The left-wing firebrand was an even more controversial and divisive figure than Farage. After sixteen years as a Labour MP, Galloway was kicked out of the party in 2003 for suggesting UK troops should ‘refuse to obey illegal orders’ in Iraq. He then joined Respect, winning the seat of Bethnal Green and Bow in the 2005 general election. His notoriety in the eyes of the public grew with an appearance on Celebrity Big Brother in 2006, in which he performed a dance routine while wearing a skin-tight red leotard, and asked a fellow contestant, ‘Would you like me to be the cat?’ before miming licking a saucer of milk in a role-playing game. He lost his seat in Parliament in 2010, but returned after winning the Bradford West by-election in 2012. He had long criticised the foreign policy of Israel and its behaviour towards Palestine, and in 2014 he ‘declared Bradford an Israel-free zone’ in a speech in Leeds. ‘We reject this illegal, barbarous, savage state that calls itself Israel. And you have to do the same,’ he said.

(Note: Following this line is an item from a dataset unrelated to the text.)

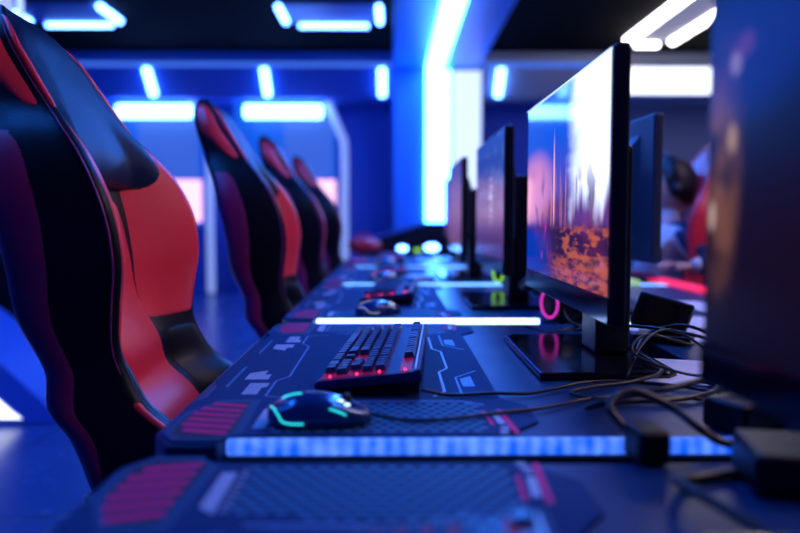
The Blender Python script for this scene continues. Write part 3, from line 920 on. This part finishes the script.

Despite deep and significant political differences with Nigel Farage, the pair had always got on well at a personal level. Farage first met Galloway after they appeared on the BBC’s Question Time show together in Edinburgh in 2013. The UKIP leader said:
I sat and had a long talk with him after Question Time. It was very interesting. I thought: ‘I disagree with this guy fundamentally but he’s the only person in this room I want to talk to.’ He’s self-made in many ways of what he does. Interesting, bright, fantastic orator, some of his views I find really difficult but some of mine he probably finds really difficult, that’s the way human beings are.